▸ Goal:
Quote the whole listing word for word. Do not include the pictures.

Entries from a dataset
%%
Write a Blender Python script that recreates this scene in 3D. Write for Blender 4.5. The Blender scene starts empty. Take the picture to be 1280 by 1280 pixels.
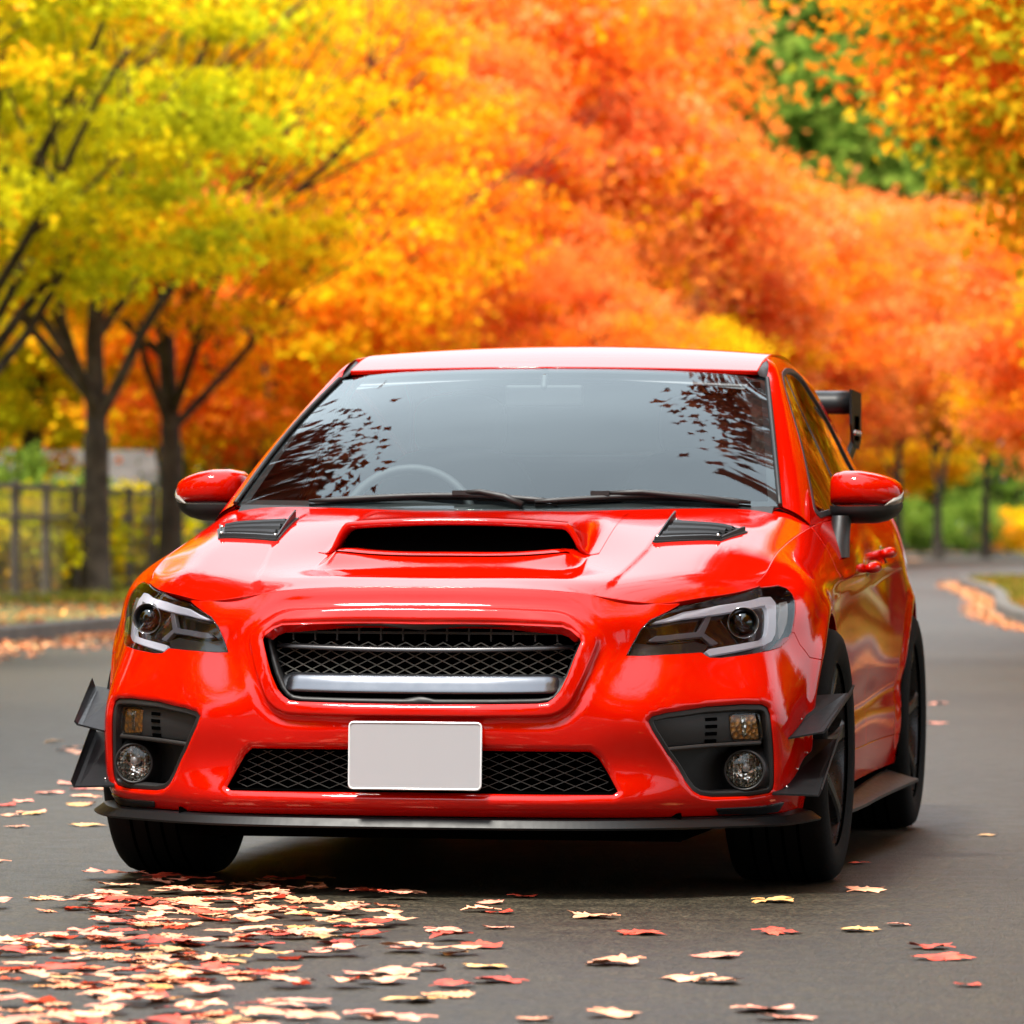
import bpy, bmesh, math, random
import numpy as np
from mathutils import Vector, Matrix
from mathutils.geometry import delaunay_2d_cdt

PI = math.pi
SC = bpy.context.scene
COL = SC.collection
random.seed(7)
RNG = np.random.default_rng(7)
TEST_NO_TREES = False

# ------------------------------------------------------------------ camera
CAM_LOC = (2.508, -14.372, 0.903)
CAM_YAW, CAM_PITCH, CAM_ROLL, CAM_F = 0.16754, 0.00315, 0.00419, 7001.3 / 1280.0

def setup_camera():
    cd = bpy.data.cameras.new('camera')
    cam = bpy.data.objects.new('camera', cd)
    COL.objects.link(cam)
    cy, sy, cp, sp = math.cos(CAM_YAW), math.sin(CAM_YAW), math.cos(CAM_PITCH), math.sin(CAM_PITCH)
    F = Vector((-sy * cp, cy * cp, sp)); R = Vector((cy, sy, 0)); U = R.cross(F)
    cr, sr = math.cos(CAM_ROLL), math.sin(CAM_ROLL)
    R2 = cr * R + sr * U; U2 = -sr * R + cr * U
    m = Matrix((R2, U2, -F)).transposed().to_4x4()
    m.translation = Vector(CAM_LOC)
    cam.matrix_world = m
    cd.sensor_width = 36.0; cd.sensor_fit = 'HORIZONTAL'
    cd.lens = 36.0 * CAM_F
    cd.clip_start = 0.1; cd.clip_end = 5000
    cd.dof.use_dof = True
    cd.dof.focus_distance = 13.9
    cd.dof.aperture_fstop = cd.lens / 1000.0 / 0.028
    cd.dof.aperture_blades = 0
    SC.camera = cam
    return cam

# ------------------------------------------------------------------ materials
def new_mat(name):
    m = bpy.data.materials.new(name); m.use_nodes = True
    nt = m.node_tree
    b = nt.nodes['Principled BSDF']
    return m, nt, b

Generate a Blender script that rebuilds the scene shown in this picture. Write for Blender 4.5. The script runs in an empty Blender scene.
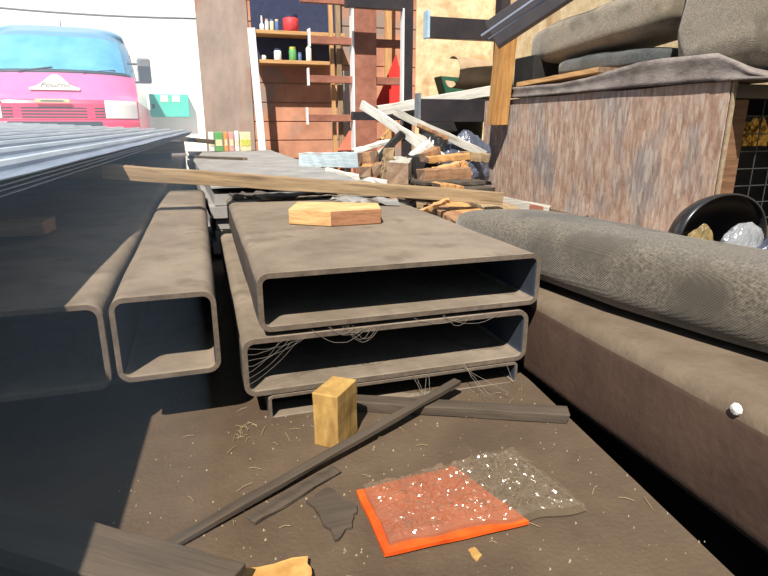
%%
▸ Completed task:
Write a Blender Python script that recreates this scene in 3D. Write for Blender 4.5. The Blender scene starts empty. Take the picture to be 1280 by 1280 pixels.
import bpy, bmesh, math, random
import numpy as np
from mathutils import Vector, Matrix
from mathutils.geometry import delaunay_2d_cdt

PI = math.pi
SC = bpy.context.scene
COL = SC.collection
random.seed(7)
RNG = np.random.default_rng(7)
TEST_NO_TREES = False

# ------------------------------------------------------------------ camera
CAM_LOC = (2.508, -14.372, 0.903)
CAM_YAW, CAM_PITCH, CAM_ROLL, CAM_F = 0.16754, 0.00315, 0.00419, 7001.3 / 1280.0

def setup_camera():
    cd = bpy.data.cameras.new('camera')
    cam = bpy.data.objects.new('camera', cd)
    COL.objects.link(cam)
    cy, sy, cp, sp = math.cos(CAM_YAW), math.sin(CAM_YAW), math.cos(CAM_PITCH), math.sin(CAM_PITCH)
    F = Vector((-sy * cp, cy * cp, sp)); R = Vector((cy, sy, 0)); U = R.cross(F)
    cr, sr = math.cos(CAM_ROLL), math.sin(CAM_ROLL)
    R2 = cr * R + sr * U; U2 = -sr * R + cr * U
    m = Matrix((R2, U2, -F)).transposed().to_4x4()
    m.translation = Vector(CAM_LOC)
    cam.matrix_world = m
    cd.sensor_width = 36.0; cd.sensor_fit = 'HORIZONTAL'
    cd.lens = 36.0 * CAM_F
    cd.clip_start = 0.1; cd.clip_end = 5000
    cd.dof.use_dof = True
    cd.dof.focus_distance = 13.9
    cd.dof.aperture_fstop = cd.lens / 1000.0 / 0.028
    cd.dof.aperture_blades = 0
    SC.camera = cam
    return cam

# ------------------------------------------------------------------ materials
def new_mat(name):
    m = bpy.data.materials.new(name); m.use_nodes = True
    nt = m.node_tree
    b = nt.nodes['Principled BSDF']
    return m, nt, b

Generate a Blender script that rebuilds the scene shown in this picture. Write for Blender 4.5. The script runs in an empty Blender scene.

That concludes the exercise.